Rule by religious organisations is the outcome of a certain definition and practice of secularism in India. In a strange exoticisation we appear to have conjured up the idea of an >‘Indian’ secularism whereby the state is to be equally solicitious of all religions. This has meant that far from a secular republic, where religion is kept out of the public space, we have one in which aging patriarchs are encouraged to dictate to the state and bend it to their will. Widely endorsed by political parties and many self-consciously ‘progressive’ intellectuals, this view of secularism has meant denying secular freedoms to citizens out of favour with the religious establishment. While the BJP with its Hindu nationalist agenda should have no particular problem in rejecting gay rights, one would imagine that the Congress with its secular protestations had cringed when, at the first sign of the dismantling of a despicable colonial restriction on freedom following the reading down of >Section 377 by the Delhi High Court in 2009 , its Law Minister had rushed to Kerala to placate some Christian clerics. It is revealing of the practice of secularism in India that the same party did not consider a similar gesture towards the Vishwa Hindu Parishad that has throughout opposed the scrapping of Section 377 on grounds that gay rights are un-Indian.

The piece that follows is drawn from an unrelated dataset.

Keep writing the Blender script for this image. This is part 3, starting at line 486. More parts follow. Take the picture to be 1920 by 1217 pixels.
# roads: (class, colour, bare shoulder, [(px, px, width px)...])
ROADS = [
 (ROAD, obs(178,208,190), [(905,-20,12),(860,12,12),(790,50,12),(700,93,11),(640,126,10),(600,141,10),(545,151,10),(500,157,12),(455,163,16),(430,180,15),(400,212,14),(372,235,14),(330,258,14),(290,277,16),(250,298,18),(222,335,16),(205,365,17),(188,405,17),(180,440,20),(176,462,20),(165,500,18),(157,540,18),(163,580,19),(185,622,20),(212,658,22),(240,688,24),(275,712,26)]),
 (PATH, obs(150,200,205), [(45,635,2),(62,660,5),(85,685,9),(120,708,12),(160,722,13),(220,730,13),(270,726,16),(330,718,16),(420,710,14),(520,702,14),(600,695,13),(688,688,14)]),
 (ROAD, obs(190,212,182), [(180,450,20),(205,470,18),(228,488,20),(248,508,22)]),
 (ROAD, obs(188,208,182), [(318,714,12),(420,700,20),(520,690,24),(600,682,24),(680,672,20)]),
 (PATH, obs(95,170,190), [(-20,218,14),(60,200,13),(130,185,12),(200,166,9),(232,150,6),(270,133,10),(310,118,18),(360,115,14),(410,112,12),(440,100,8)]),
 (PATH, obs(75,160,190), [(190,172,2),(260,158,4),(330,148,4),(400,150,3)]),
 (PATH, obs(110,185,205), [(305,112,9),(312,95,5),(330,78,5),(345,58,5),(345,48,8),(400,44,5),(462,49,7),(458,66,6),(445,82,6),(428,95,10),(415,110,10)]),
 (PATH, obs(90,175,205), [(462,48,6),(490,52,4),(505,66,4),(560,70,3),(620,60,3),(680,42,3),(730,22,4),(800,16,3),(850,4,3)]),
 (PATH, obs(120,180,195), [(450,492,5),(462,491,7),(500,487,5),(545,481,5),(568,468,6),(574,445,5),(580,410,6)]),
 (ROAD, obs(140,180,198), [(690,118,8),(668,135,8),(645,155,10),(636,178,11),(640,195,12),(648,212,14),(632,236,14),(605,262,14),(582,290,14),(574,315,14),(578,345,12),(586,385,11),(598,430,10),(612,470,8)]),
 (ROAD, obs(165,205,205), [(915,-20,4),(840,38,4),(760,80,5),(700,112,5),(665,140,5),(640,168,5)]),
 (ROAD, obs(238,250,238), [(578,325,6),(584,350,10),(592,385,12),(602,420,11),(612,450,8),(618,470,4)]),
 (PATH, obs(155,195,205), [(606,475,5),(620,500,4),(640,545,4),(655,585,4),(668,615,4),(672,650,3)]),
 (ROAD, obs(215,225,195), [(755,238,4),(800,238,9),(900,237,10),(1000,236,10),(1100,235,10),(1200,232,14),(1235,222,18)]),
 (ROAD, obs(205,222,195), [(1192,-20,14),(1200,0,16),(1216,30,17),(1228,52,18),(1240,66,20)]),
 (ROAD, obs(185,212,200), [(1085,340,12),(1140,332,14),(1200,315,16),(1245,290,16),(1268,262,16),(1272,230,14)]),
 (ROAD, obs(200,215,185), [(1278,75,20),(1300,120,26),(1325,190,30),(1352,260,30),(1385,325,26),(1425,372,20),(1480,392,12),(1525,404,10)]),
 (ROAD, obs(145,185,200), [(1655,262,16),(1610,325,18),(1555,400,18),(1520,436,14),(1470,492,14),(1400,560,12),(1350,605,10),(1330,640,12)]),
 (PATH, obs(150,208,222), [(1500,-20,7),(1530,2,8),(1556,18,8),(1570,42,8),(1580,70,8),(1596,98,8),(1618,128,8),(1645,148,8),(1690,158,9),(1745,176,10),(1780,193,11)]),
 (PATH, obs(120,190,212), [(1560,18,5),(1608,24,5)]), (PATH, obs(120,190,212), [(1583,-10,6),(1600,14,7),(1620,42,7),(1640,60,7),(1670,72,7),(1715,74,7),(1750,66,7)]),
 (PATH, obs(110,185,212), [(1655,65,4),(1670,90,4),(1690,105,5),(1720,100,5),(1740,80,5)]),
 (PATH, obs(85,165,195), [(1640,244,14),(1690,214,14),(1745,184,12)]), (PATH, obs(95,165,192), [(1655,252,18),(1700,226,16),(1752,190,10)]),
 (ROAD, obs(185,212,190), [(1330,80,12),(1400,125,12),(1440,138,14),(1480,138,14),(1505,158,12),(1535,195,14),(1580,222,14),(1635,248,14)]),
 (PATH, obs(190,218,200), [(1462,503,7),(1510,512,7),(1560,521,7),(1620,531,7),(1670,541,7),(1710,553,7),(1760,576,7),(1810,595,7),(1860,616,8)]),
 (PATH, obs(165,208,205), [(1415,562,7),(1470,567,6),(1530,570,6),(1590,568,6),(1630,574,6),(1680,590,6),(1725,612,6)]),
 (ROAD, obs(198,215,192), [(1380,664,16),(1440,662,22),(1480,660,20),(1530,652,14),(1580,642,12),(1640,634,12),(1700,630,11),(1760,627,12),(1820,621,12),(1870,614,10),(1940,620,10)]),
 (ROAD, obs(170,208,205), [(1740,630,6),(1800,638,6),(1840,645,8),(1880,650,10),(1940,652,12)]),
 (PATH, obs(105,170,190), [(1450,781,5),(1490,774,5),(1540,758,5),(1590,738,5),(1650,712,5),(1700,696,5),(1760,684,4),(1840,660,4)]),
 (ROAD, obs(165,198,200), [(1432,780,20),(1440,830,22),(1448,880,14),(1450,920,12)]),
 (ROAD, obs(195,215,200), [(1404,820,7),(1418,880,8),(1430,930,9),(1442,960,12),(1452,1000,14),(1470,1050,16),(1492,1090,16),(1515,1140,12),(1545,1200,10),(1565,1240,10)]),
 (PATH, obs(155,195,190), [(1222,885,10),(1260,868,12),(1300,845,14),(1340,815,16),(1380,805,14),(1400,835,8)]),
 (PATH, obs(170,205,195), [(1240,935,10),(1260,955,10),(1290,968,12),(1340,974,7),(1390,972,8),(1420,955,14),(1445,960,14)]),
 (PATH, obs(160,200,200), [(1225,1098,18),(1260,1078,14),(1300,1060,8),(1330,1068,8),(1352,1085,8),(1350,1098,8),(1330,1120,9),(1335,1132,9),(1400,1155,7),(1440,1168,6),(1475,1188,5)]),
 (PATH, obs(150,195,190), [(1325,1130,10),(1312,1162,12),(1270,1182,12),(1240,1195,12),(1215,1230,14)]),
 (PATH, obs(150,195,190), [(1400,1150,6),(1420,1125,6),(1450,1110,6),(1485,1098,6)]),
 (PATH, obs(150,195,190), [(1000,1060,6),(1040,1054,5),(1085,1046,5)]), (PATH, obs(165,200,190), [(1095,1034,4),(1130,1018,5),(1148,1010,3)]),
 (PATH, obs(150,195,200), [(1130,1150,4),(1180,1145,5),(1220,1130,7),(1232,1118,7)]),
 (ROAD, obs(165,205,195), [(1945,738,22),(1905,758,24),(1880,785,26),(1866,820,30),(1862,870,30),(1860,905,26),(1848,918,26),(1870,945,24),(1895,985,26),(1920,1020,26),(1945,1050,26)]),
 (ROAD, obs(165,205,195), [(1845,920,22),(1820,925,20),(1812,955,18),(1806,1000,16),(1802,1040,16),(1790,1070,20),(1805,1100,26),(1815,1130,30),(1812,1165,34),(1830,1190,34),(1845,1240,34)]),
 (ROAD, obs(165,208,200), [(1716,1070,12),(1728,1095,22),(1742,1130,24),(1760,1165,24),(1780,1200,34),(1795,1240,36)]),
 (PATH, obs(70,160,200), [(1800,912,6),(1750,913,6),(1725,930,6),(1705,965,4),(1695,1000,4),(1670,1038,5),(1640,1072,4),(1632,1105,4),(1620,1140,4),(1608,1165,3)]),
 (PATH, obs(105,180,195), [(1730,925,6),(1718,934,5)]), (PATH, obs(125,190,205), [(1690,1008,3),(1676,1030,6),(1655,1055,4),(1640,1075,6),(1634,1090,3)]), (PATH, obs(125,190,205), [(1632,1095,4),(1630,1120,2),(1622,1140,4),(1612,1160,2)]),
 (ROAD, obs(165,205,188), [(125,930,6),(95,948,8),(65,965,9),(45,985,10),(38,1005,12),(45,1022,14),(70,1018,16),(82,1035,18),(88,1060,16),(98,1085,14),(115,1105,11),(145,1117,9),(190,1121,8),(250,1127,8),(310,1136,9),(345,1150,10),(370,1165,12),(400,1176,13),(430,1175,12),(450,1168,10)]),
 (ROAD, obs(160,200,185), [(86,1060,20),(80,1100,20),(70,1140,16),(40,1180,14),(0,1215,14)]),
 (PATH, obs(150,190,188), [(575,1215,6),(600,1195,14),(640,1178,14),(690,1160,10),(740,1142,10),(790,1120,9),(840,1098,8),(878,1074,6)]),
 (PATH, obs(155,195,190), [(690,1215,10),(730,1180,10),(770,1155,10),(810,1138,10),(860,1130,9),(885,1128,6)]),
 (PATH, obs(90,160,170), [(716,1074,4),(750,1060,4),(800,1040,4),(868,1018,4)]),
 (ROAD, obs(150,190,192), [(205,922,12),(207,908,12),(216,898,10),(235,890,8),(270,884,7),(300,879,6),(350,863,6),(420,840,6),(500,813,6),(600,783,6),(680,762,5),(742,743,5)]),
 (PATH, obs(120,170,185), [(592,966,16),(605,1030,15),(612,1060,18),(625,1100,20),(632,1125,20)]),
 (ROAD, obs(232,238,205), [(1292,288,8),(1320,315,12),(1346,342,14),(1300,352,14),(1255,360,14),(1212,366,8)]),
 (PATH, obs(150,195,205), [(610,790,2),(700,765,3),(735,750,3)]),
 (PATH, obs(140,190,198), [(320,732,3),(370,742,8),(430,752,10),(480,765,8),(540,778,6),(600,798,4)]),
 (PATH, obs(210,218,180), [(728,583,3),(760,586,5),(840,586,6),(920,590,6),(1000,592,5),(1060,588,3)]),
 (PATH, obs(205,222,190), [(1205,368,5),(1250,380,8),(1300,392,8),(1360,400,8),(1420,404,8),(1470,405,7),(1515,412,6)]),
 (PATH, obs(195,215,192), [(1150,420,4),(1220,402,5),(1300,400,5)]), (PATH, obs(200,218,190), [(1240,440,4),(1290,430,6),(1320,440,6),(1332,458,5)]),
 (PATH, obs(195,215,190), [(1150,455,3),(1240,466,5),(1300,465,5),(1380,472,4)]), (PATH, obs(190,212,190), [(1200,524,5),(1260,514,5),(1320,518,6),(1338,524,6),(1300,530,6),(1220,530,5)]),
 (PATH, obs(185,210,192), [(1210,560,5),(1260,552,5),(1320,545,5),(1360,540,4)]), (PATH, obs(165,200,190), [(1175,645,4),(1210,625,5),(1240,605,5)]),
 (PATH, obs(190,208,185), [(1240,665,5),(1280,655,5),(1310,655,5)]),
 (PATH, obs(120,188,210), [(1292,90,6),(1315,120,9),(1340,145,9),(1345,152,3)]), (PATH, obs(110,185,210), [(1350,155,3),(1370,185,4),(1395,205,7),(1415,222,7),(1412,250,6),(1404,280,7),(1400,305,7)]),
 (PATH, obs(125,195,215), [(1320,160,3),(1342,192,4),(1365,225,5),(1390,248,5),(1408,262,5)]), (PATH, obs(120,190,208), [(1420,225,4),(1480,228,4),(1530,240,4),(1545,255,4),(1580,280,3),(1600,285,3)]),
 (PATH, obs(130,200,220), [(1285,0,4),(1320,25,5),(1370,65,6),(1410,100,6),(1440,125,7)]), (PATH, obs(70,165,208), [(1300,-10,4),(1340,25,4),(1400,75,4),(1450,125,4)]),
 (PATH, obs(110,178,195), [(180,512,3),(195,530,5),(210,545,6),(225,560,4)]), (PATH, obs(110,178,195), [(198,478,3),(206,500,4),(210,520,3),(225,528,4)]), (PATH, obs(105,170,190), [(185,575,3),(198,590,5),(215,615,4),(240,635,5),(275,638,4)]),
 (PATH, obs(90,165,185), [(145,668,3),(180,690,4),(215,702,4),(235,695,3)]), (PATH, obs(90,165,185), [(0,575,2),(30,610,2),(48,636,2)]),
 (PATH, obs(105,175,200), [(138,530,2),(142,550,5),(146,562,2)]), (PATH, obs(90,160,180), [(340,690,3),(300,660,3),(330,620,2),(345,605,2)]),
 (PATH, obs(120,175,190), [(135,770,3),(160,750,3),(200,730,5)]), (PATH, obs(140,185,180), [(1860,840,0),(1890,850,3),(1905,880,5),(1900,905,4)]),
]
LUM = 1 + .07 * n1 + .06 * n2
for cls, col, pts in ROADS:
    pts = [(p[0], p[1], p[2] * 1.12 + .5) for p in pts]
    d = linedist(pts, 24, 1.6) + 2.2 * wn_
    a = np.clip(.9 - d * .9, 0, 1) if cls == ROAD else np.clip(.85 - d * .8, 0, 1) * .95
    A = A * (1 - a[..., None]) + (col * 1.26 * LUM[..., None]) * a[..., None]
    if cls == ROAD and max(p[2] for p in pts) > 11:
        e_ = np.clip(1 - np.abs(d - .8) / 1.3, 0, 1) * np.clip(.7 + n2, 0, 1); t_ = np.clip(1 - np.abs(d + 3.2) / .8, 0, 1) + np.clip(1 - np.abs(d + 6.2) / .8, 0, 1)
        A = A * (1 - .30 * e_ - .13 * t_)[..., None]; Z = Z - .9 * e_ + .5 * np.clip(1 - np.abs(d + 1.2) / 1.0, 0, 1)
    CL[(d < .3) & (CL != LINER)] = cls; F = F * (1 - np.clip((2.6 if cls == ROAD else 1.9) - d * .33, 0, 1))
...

India’s LGBT community is prepared to wait for the Supreme Court’s verdict. But it is not prepared to accept any deterrence from the VHP, the ACA or the MPLB as it rejects the sanction of religion to govern their lives. With a cool head and a warm heart it knows that culturally-Hindu Nepal recognises gay rights, that Pope Francis has refused to judge the LGBT community and that there are Muslims batting for it in the courts of India. If India’s LGBT community is denied its potential, we would be failing to live by the maxim ‘Vasudhaiva Kutumbakam’, perhaps the most valuable idea from India ever.